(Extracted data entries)
start
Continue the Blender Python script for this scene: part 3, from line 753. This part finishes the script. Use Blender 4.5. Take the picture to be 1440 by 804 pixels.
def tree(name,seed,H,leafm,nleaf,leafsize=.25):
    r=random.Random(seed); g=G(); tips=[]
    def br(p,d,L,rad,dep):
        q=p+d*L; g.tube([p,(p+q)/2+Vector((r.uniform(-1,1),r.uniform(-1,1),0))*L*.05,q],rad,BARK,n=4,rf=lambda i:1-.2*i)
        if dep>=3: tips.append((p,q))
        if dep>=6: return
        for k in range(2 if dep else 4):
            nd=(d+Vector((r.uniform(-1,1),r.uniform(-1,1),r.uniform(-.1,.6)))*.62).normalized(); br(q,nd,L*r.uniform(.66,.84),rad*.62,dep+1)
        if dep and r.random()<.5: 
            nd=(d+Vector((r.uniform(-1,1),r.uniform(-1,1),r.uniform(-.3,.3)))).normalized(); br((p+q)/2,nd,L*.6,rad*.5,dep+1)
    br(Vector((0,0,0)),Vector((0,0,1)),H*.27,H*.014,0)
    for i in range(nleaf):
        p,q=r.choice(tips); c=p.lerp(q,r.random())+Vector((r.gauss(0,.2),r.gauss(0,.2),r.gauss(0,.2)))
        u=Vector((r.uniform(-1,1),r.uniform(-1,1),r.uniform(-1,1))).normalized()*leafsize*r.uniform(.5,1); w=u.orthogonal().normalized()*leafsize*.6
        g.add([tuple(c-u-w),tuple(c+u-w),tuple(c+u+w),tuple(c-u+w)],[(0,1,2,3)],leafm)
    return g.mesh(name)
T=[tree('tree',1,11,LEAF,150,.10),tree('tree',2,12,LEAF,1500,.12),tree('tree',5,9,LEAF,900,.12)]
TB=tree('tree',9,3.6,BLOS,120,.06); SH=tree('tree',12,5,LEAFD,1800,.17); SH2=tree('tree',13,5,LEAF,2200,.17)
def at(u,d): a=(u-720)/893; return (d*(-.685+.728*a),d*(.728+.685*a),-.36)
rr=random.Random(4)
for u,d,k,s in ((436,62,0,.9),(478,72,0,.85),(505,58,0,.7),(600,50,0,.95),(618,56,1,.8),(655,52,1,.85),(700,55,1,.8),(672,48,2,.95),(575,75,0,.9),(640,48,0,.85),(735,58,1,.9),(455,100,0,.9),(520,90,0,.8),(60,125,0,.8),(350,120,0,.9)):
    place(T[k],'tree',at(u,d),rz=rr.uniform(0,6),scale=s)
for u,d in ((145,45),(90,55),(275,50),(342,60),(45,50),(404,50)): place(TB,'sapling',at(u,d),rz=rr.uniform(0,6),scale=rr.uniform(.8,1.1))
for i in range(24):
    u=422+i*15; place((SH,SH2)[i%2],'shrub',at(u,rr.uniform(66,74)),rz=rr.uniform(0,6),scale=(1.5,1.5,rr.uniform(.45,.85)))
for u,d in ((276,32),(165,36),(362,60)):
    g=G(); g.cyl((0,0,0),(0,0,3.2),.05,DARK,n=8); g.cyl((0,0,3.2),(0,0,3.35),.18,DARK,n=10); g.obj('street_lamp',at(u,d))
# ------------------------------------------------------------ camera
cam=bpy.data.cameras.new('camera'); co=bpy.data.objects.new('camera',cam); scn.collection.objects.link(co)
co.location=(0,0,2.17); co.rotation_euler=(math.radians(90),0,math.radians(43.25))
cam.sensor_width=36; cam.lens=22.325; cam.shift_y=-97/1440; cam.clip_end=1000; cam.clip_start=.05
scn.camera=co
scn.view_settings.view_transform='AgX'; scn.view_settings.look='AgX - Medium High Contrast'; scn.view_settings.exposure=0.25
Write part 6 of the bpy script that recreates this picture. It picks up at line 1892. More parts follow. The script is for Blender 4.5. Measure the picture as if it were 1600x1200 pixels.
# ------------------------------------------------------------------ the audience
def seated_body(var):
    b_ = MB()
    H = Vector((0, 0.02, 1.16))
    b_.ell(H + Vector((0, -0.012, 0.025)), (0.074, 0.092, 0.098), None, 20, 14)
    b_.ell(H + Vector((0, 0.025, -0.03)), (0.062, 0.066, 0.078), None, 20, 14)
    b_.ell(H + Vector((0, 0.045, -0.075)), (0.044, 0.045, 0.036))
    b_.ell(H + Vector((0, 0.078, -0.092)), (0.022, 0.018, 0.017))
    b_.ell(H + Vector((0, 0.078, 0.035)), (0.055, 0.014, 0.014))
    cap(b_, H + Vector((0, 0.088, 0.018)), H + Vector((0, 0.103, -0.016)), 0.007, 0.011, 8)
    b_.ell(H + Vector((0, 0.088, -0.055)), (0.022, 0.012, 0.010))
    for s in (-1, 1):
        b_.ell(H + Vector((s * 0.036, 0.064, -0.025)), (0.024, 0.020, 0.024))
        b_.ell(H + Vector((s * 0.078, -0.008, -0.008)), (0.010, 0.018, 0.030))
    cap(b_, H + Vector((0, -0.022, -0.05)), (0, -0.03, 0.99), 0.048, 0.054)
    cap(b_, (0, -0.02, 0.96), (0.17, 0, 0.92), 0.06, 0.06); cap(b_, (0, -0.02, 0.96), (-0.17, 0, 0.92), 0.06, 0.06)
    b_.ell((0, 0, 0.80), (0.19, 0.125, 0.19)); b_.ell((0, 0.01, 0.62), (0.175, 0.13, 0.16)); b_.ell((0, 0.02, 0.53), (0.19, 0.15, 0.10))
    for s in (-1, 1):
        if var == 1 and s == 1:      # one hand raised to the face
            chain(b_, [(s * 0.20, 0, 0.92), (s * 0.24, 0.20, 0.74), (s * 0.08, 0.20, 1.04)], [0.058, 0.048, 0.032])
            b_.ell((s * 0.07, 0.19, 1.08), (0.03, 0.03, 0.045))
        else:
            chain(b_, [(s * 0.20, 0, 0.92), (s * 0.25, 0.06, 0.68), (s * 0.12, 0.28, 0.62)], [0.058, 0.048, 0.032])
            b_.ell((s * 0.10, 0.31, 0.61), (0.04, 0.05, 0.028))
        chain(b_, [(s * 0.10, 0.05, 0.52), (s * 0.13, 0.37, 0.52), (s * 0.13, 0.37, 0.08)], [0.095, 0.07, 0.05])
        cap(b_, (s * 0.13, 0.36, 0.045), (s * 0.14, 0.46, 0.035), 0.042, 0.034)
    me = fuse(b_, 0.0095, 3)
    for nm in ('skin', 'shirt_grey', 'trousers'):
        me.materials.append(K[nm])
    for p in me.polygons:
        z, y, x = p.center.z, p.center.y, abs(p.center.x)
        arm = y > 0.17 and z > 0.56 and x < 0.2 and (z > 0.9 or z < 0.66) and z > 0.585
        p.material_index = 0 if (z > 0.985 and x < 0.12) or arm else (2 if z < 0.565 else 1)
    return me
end
Work to be completed: Copy every line of the records word for word.

Output for this exercise:
Continue the Blender Python script for this scene: part 3, from line 753. This part finishes the script. Use Blender 4.5. Take the picture to be 1440 by 804 pixels.
def tree(name,seed,H,leafm,nleaf,leafsize=.25):
    r=random.Random(seed); g=G(); tips=[]
    def br(p,d,L,rad,dep):
        q=p+d*L; g.tube([p,(p+q)/2+Vector((r.uniform(-1,1),r.uniform(-1,1),0))*L*.05,q],rad,BARK,n=4,rf=lambda i:1-.2*i)
        if dep>=3: tips.append((p,q))
        if dep>=6: return
        for k in range(2 if dep else 4):
            nd=(d+Vector((r.uniform(-1,1),r.uniform(-1,1),r.uniform(-.1,.6)))*.62).normalized(); br(q,nd,L*r.uniform(.66,.84),rad*.62,dep+1)
        if dep and r.random()<.5: 
            nd=(d+Vector((r.uniform(-1,1),r.uniform(-1,1),r.uniform(-.3,.3)))).normalized(); br((p+q)/2,nd,L*.6,rad*.5,dep+1)
    br(Vector((0,0,0)),Vector((0,0,1)),H*.27,H*.014,0)
    for i in range(nleaf):
        p,q=r.choice(tips); c=p.lerp(q,r.random())+Vector((r.gauss(0,.2),r.gauss(0,.2),r.gauss(0,.2)))
        u=Vector((r.uniform(-1,1),r.uniform(-1,1),r.uniform(-1,1))).normalized()*leafsize*r.uniform(.5,1); w=u.orthogonal().normalized()*leafsize*.6
        g.add([tuple(c-u-w),tuple(c+u-w),tuple(c+u+w),tuple(c-u+w)],[(0,1,2,3)],leafm)
    return g.mesh(name)
T=[tree('tree',1,11,LEAF,150,.10),tree('tree',2,12,LEAF,1500,.12),tree('tree',5,9,LEAF,900,.12)]
TB=tree('tree',9,3.6,BLOS,120,.06); SH=tree('tree',12,5,LEAFD,1800,.17); SH2=tree('tree',13,5,LEAF,2200,.17)
def at(u,d): a=(u-720)/893; return (d*(-.685+.728*a),d*(.728+.685*a),-.36)
rr=random.Random(4)
for u,d,k,s in ((436,62,0,.9),(478,72,0,.85),(505,58,0,.7),(600,50,0,.95),(618,56,1,.8),(655,52,1,.85),(700,55,1,.8),(672,48,2,.95),(575,75,0,.9),(640,48,0,.85),(735,58,1,.9),(455,100,0,.9),(520,90,0,.8),(60,125,0,.8),(350,120,0,.9)):
    place(T[k],'tree',at(u,d),rz=rr.uniform(0,6),scale=s)
for u,d in ((145,45),(90,55),(275,50),(342,60),(45,50),(404,50)): place(TB,'sapling',at(u,d),rz=rr.uniform(0,6),scale=rr.uniform(.8,1.1))
for i in range(24):
    u=422+i*15; place((SH,SH2)[i%2],'shrub',at(u,rr.uniform(66,74)),rz=rr.uniform(0,6),scale=(1.5,1.5,rr.uniform(.45,.85)))
for u,d in ((276,32),(165,36),(362,60)):
    g=G(); g.cyl((0,0,0),(0,0,3.2),.05,DARK,n=8); g.cyl((0,0,3.2),(0,0,3.35),.18,DARK,n=10); g.obj('street_lamp',at(u,d))
# ------------------------------------------------------------ camera
cam=bpy.data.cameras.new('camera'); co=bpy.data.objects.new('camera',cam); scn.collection.objects.link(co)
co.location=(0,0,2.17); co.rotation_euler=(math.radians(90),0,math.radians(43.25))
cam.sensor_width=36; cam.lens=22.325; cam.shift_y=-97/1440; cam.clip_end=1000; cam.clip_start=.05
scn.camera=co
scn.view_settings.view_transform='AgX'; scn.view_settings.look='AgX - Medium High Contrast'; scn.view_settings.exposure=0.25
Write part 6 of the bpy script that recreates this picture. It picks up at line 1892. More parts follow. The script is for Blender 4.5. Measure the picture as if it were 1600x1200 pixels.
# ------------------------------------------------------------------ the audience
def seated_body(var):
    b_ = MB()
    H = Vector((0, 0.02, 1.16))
    b_.ell(H + Vector((0, -0.012, 0.025)), (0.074, 0.092, 0.098), None, 20, 14)
    b_.ell(H + Vector((0, 0.025, -0.03)), (0.062, 0.066, 0.078), None, 20, 14)
    b_.ell(H + Vector((0, 0.045, -0.075)), (0.044, 0.045, 0.036))
    b_.ell(H + Vector((0, 0.078, -0.092)), (0.022, 0.018, 0.017))
    b_.ell(H + Vector((0, 0.078, 0.035)), (0.055, 0.014, 0.014))
    cap(b_, H + Vector((0, 0.088, 0.018)), H + Vector((0, 0.103, -0.016)), 0.007, 0.011, 8)
    b_.ell(H + Vector((0, 0.088, -0.055)), (0.022, 0.012, 0.010))
    for s in (-1, 1):
        b_.ell(H + Vector((s * 0.036, 0.064, -0.025)), (0.024, 0.020, 0.024))
        b_.ell(H + Vector((s * 0.078, -0.008, -0.008)), (0.010, 0.018, 0.030))
    cap(b_, H + Vector((0, -0.022, -0.05)), (0, -0.03, 0.99), 0.048, 0.054)
    cap(b_, (0, -0.02, 0.96), (0.17, 0, 0.92), 0.06, 0.06); cap(b_, (0, -0.02, 0.96), (-0.17, 0, 0.92), 0.06, 0.06)
    b_.ell((0, 0, 0.80), (0.19, 0.125, 0.19)); b_.ell((0, 0.01, 0.62), (0.175, 0.13, 0.16)); b_.ell((0, 0.02, 0.53), (0.19, 0.15, 0.10))
    for s in (-1, 1):
        if var == 1 and s == 1:      # one hand raised to the face
            chain(b_, [(s * 0.20, 0, 0.92), (s * 0.24, 0.20, 0.74), (s * 0.08, 0.20, 1.04)], [0.058, 0.048, 0.032])
            b_.ell((s * 0.07, 0.19, 1.08), (0.03, 0.03, 0.045))
        else:
            chain(b_, [(s * 0.20, 0, 0.92), (s * 0.25, 0.06, 0.68), (s * 0.12, 0.28, 0.62)], [0.058, 0.048, 0.032])
            b_.ell((s * 0.10, 0.31, 0.61), (0.04, 0.05, 0.028))
        chain(b_, [(s * 0.10, 0.05, 0.52), (s * 0.13, 0.37, 0.52), (s * 0.13, 0.37, 0.08)], [0.095, 0.07, 0.05])
        cap(b_, (s * 0.13, 0.36, 0.045), (s * 0.14, 0.46, 0.035), 0.042, 0.034)
    me = fuse(b_, 0.0095, 3)
    for nm in ('skin', 'shirt_grey', 'trousers'):
        me.materials.append(K[nm])
    for p in me.polygons:
        z, y, x = p.center.z, p.center.y, abs(p.center.x)
        arm = y > 0.17 and z > 0.56 and x < 0.2 and (z > 0.9 or z < 0.66) and z > 0.585
        p.material_index = 0 if (z > 0.985 and x < 0.12) or arm else (2 if z < 0.565 else 1)
    return me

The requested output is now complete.